Abstract

Concurrency bugs are as equally vulnerable as the bugs found in the single-threaded programs and these bugs can be exploited using concurrency attacks. Unfortunately, there is not much literature available in detecting various kinds of concurrency issues in a multi-threaded program due to its complexity and uncertainty. In this paper, we aim at detecting concurrency bugs by using directed evolutionary fuzzing with the help of static analysis of the source code. Concurrency bug detection involves two main entities: an input and a particular thread execution order. The evolutionary part of fuzzing will prefer inputs that involve memory access patterns across threads (data flow interleaving) and thread ordering that disturb the data dependence more and direct them to trigger concurrency bugs. This paper suggests the idea of a concurrency fuzzer, which is first of its kind. We use a combination of LLVM, Thread Sanitizer and fuzzing techniques to detect various concurrency issues in an application. The source code of the application is statically analyzed for various paths, from the different thread related function calls to the main function. Every basic block in these paths are assigned a unique ID and a weight based on the distance of the basic block from the thread function calls.
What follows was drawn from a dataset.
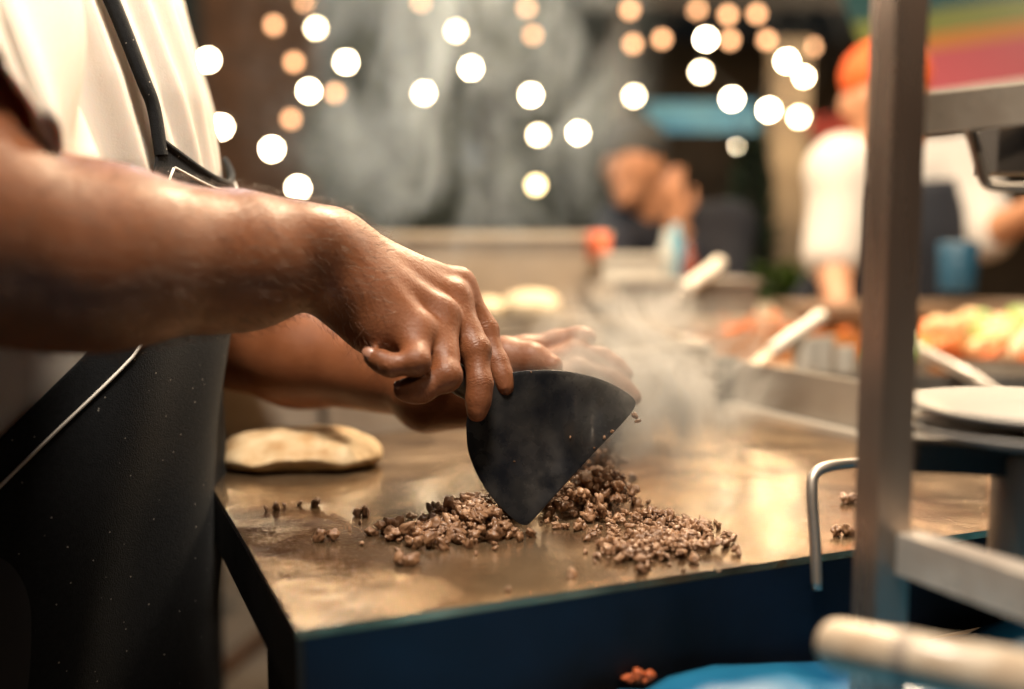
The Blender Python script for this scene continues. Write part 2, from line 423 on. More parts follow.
def crumbs(name, items, m, parent=None):
    P_, Q_ = [], []; off = 0
    for (p, s) in items:
        vs, fs = _ico[R.randrange(10)]
        q = Quaternion((R.gauss(0, 1), R.gauss(0, 1), R.gauss(0, 1), R.gauss(0, 1))).normalized().to_matrix()
        P_.append(vs @ np.array(q).T * s + np.array(p)); Q_.append(fs + off); off += len(vs)
    return npmesh(name, np.concatenate(P_), np.concatenate(Q_), m, parent)
def heap(blobs, n, smin_=.0017, smax=.0056):
    """blobs: (px,py on the plate, radius x, radius y, height, weight)"""
    tot = sum(b[5] for b in blobs); out = []
    for (px, py, rx, ry, h, w) in blobs:
        c = PZ(px, py, GZ)
        for _ in range(int(n * w / tot)):
            a = R.uniform(0, 6.283); r = abs(R.gauss(0, .5))
            if r > 1.5: continue
            s = smin_ + (smax - smin_) * R.random() ** 2.2; top = h * max(0, 1 - r * r) ** .8
            z = GZ + s * .6 + R.random() ** .6 * top
            X_, Y_ = c.x + rx * r * math.cos(a), c.y + ry * r * math.sin(a); qx = 512 + X_ / Y_ * F
            if Y_ < .742 and 250 + (CAM.z - z - s * .7) / Y_ * F < np.interp(qx, [455, 466, 489, 504, 516, 530, 560, 592, 640], [400, 455, 500, 517, 530, 528, 496, 461, 400]) + 2: continue
            if 530 < qx < 585 and Y_ < .75 and R.random() < .75: continue
            out.append(((c.x + rx * r * math.cos(a), c.y + ry * r * math.sin(a), z), s))
    return out
pile = heap([(476, 526, .038, .052, .017, 4), (446, 536, .036, .036, .006, 2.0), (505, 524, .03, .03, .015, 1.4), (560, 530, .16, .06, .0012, .7), (560, 518, .04, .03, .022, 2.8), (600, 508, .036, .03, .026, 2.2), (584, 492, .030, .03, .060, 3.0), (606, 480, .018, .02, .078, 1.6), (415, 538, .04, .03, .002, .5)], 2400)
tag(crumbs('ground_meat', pile, meat), 'browned ground meat heaped behind and left of the black scraper blade', 'ground meat', kind='stuff')
pile2 = heap([(662, 546, .056, .042, .005, 3), (630, 556, .028, .024, .004, 1.2), (690, 533, .022, .014, .006, .9), (655, 525, .04, .02, .008, 1)], 820, .0013, .0042)
tag(crumbs('ground_meat', pile2, meat), 'loose patch of ground meat on the griddle right of the scraper blade', 'ground meat', kind='stuff')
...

These basic blocks are instrumented to print their ID and weight upon execution. The knowledge about the basic blocks in the sliced paths are used to generate new sets of inputs from the old ones, thus covering even more basic blocks in the path and thereby increasing the chances of hitting a concurrency warning. We use Thread Sanitizer present in the LLVM compiler infrastructure to detect the concurrency bug warnings while executing each input. The inputs are directed to discover even new address locations with possible concurrency issues. The system was tested on three simple multi-threaded applications pigz, pbzip2, and pixz. The results show a quicker detection of unique addresses in the application with possible concurrency issues.